Warren De La Rue to Faraday   25 April 1861

The Observatory, | Cranford, Middlesex. | W. | April 25 1861

My dear Faraday

The following particulars of the Eclipse you may like to have1

The Sun’s semidiameter 15’ - 44”.8

The Moon’s computed for my station at the epoch of totality} 16’. 33”

The ratio of the Moon’s diameter to the sun’s diameter measured on the photographs is as 1.05244 to 1 which gives you the Moon’s semidiameter }16’.34”.3

Duration of totality at my station } 3min - 25 sec

Motion of the Moon during the totality computed } 93”

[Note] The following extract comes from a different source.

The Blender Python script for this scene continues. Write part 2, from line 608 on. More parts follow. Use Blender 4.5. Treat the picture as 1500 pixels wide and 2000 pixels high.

Measured on photographs 93”.4

Motion during one minute the time of exposure of the first plate} 27”.22

Measured on No 1 Photograph 23”

The nearest approach of the centres of the Sun & Moon } 14”

<->

Arrived at Bilbao 9th July partially overcast

10 -- do do

Arrived at Risabellosa 11 -- cloudy

Instruments arrived in the evening

Got the meridian by Sun’s observation 12 partial cloud

13 half cloud

first solar photograph 14 cloud in morning clear afternoon

15 cloudless

16 cloudy

17 cloudy

day of eclipse <-> 18 cloudy up to 11h. 38 min

A photograph lost by clouds passing over the Sun } at 2h. 12min

In respect of the amount of light at the period of totality:- I am inclined on reflecting to think that the light in the sky must after all have been greater than that of the sky illuminated by the full moon because assuredly fewer stars were seen at the period of totality than are visible at the epoch of full moon. The colour of the light was unquestionably very different from moon light and the appearance of objects illuminated by it so very different to that we ever see under ordinary circumstances that it is difficult to render an exact account of it even to oneself and almost if not quite impossible to impart to others any idea of the peculiarity of the phenomena we witnessed. Grand beyond description was the appearance to the naked eye of the dark bronze moon surrounded by the silvery corona in a sky of an intensely dark indigo blue in its immediate neighborhood but passing through a sepia tint into a very bright orange close to the horizon. The distant mountains appearing, perhaps by contrast, of an intense blue. The colours of all objects completely changed, they were all dulled and to my eye a sort of violet-bronze tinged all things at a little distance yet the paper on which I was drawing still looked white & I could distinguish very well the various tints I had prepared to compare with the luminous prominences. It required a very strong mental effort to recall me back to my real task when I had once lifted my eyes away from the telescope, & I heartily regretted at that time that I had ever undertaken to head the photographic expedition.

Yours Very sincerely | Warren De la Rue

He needed this for Faraday (1861b), Friday Evening Discourse of 3 May 1861.

Bibliography

FARADAY, Michael (1861b): “On Mr. Warren de la Rue's Photographic Eclipse Results”, Proc. Roy. Inst., 3: 362-366.